** begin Record list **

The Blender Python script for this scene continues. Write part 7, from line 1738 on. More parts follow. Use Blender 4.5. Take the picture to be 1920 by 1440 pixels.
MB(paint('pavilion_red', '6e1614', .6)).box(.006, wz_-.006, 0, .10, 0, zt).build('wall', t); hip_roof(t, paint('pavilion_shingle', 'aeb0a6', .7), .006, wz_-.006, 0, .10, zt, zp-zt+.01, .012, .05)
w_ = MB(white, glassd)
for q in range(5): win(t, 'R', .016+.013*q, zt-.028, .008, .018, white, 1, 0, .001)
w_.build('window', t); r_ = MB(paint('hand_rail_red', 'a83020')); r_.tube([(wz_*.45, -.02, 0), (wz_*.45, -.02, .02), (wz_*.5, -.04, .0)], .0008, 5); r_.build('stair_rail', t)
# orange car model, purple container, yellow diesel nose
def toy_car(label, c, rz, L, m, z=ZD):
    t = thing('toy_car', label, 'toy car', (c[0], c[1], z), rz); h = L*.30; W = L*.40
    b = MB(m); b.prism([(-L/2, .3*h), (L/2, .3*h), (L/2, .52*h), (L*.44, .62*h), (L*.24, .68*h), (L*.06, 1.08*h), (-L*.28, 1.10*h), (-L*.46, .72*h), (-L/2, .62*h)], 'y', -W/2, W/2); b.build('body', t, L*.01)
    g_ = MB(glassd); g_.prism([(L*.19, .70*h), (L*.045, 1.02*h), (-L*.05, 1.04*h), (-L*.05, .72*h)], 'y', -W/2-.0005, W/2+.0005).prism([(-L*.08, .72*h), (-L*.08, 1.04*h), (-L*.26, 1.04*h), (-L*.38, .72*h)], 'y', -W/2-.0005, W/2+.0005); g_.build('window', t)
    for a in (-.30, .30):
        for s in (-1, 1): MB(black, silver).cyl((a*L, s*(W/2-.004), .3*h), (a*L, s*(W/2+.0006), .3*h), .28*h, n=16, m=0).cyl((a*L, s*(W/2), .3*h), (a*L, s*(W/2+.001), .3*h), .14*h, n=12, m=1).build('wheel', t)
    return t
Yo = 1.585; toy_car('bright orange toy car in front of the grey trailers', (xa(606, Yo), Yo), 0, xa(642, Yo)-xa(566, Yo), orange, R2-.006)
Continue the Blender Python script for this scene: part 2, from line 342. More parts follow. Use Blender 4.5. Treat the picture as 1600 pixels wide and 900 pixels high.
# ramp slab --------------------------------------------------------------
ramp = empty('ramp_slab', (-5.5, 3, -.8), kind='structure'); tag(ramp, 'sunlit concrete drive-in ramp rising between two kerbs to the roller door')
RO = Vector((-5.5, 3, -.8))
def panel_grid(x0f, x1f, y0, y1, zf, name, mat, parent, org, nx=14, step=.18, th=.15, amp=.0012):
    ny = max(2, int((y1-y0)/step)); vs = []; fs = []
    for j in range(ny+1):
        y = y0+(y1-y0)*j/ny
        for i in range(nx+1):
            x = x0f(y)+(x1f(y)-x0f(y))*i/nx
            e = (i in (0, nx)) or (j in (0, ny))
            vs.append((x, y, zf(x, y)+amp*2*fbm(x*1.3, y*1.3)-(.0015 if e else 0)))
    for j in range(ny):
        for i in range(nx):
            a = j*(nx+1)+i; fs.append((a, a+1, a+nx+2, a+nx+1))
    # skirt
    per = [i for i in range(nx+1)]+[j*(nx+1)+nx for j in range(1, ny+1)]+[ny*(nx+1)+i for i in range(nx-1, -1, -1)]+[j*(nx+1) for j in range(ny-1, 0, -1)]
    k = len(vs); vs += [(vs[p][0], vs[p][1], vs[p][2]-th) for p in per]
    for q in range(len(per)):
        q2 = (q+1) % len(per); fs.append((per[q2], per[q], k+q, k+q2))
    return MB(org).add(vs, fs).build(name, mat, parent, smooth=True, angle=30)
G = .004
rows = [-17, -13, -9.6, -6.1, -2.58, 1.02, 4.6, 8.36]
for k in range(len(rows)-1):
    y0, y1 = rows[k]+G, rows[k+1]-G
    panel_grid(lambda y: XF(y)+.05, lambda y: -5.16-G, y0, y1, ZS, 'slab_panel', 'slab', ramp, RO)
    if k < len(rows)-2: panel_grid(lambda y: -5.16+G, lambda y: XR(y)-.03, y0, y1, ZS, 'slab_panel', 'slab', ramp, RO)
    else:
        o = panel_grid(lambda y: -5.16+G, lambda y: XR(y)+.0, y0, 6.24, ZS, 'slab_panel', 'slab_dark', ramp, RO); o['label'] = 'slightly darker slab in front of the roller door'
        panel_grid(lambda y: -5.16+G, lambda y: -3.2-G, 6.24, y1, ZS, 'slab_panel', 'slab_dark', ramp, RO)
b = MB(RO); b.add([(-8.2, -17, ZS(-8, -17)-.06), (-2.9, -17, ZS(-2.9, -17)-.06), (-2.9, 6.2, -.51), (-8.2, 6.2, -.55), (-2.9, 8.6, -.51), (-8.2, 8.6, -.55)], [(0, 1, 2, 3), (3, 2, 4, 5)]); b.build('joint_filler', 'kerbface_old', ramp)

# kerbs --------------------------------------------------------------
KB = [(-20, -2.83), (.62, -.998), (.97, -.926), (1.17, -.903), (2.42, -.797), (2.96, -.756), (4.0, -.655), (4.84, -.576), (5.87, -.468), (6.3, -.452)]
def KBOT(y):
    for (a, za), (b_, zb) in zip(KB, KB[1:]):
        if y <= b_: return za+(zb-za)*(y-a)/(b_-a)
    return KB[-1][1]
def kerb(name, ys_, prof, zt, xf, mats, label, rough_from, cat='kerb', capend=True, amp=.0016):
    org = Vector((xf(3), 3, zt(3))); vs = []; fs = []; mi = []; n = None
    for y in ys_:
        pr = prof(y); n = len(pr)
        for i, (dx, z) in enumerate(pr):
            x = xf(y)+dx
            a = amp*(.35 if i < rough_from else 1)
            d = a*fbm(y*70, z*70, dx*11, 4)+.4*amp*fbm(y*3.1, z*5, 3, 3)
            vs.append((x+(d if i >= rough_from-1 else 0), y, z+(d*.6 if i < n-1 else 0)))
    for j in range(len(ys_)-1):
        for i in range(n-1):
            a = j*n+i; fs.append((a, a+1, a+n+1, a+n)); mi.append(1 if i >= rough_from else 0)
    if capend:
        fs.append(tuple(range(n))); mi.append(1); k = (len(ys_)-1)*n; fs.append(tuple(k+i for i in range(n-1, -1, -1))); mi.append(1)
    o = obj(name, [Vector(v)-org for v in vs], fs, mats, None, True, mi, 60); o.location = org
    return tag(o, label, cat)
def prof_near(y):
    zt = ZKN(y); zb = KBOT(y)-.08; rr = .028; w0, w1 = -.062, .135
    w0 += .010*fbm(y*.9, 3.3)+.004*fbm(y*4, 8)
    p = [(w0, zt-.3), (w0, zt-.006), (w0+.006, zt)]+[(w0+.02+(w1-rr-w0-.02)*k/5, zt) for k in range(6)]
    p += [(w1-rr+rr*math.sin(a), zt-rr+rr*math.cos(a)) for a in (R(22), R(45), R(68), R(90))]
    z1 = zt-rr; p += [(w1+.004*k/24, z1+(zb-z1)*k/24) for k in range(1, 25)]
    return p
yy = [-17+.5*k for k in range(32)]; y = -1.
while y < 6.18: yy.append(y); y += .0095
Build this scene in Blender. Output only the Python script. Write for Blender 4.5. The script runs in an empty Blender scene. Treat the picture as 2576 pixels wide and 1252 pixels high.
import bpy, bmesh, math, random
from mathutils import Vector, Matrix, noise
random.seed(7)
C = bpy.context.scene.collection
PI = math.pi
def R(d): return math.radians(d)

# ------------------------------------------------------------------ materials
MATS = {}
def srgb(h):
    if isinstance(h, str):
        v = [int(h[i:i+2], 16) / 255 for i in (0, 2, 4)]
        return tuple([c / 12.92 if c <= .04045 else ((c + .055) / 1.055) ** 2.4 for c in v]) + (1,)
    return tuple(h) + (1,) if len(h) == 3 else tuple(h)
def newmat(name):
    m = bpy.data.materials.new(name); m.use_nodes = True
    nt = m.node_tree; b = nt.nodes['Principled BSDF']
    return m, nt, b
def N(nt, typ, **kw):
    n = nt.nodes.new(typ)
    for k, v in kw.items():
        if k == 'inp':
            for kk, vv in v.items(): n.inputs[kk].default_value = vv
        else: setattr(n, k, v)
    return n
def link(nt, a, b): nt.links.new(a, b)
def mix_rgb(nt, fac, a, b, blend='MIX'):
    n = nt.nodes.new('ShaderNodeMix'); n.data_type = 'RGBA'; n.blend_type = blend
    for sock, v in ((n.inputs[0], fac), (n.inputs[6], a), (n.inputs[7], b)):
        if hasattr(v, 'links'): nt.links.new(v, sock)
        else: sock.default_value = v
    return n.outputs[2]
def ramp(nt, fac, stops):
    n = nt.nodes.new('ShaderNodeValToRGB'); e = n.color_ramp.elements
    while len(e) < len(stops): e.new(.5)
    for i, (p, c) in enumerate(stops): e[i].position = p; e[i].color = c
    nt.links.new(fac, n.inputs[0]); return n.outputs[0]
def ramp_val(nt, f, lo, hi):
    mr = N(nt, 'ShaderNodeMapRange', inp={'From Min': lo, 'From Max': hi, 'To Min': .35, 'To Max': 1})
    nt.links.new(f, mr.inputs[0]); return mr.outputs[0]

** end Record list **

[Work to do]
Copy the lines from the entries above in which the word "Treat" appears.

[Reply]
Continue the Blender Python script for this scene: part 2, from line 342. More parts follow. Use Blender 4.5. Treat the picture as 1600 pixels wide and 900 pixels high.
Build this scene in Blender. Output only the Python script. Write for Blender 4.5. The script runs in an empty Blender scene. Treat the picture as 2576 pixels wide and 1252 pixels high.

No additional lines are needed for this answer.